The National Trust has launched an appeal to raise £1.2m to protect a famous stretch of Kentish coastline, the White Cliffs of Dover.

The charity launched the appeal today and must raise the sum by the year’s end. The money will be used to maintain the 1.34km strip overlooking the port of Dover and ensure public access.

The National Trust has a cross-media approach to the campaign, with appeal letters and emails arriving in the letterboxes and inboxes of existing supporters and people who have donated to the charity’s long-running coastal Neptune appeal today. Major donors and other organisations are also being approached for support.  

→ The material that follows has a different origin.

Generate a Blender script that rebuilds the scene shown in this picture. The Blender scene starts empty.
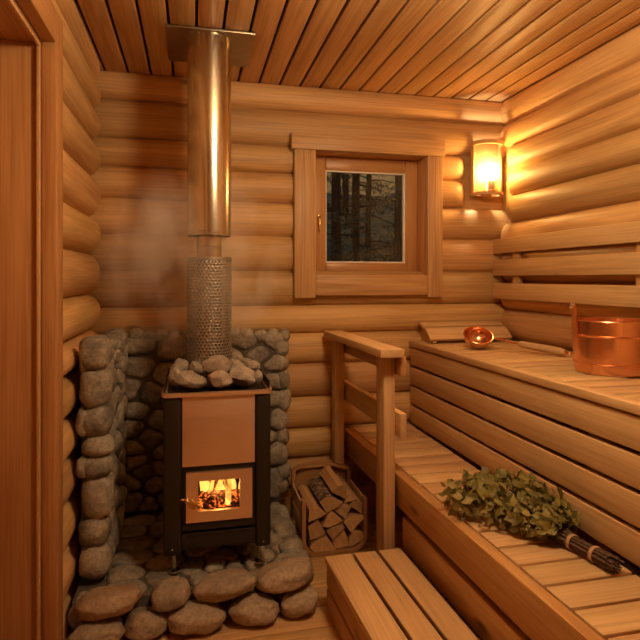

The web is a large element of the campaign. The National Trust is encouraging donors to give online to the appeal, entering online donors in a prize draw to win tours of the site. Supporters are also asked to ‘carve their name’ into virtual White Cliffs. All online donors can upload a picture, message and their name onto a grid picture of the national icon and are encouraged to share their action on social media. The number of donors carving their name on the wall has been rising slowly but steadily all morning.

To keep the momentum of the campaign alive, a spokesman said the charity has planned three or four key moments throughout the year. There will be a reminder moment in late July, and a writer in residence will set up in Dover in August and will blog, tweet, release podcasts and an e-book about what the coast means to Britain but linking heavily to the White Cliffs site.

The appeal will also feature in the National Trust’s autumn magazine. 

Dame Fiona Reynolds, director general of the National Trust, said there is an urgent need to protect the site: "If we don’t raise the money then the future of the White Cliffs is uncertain and this stretch of coastline might one day be disrupted by inappropriate management or development,” she said.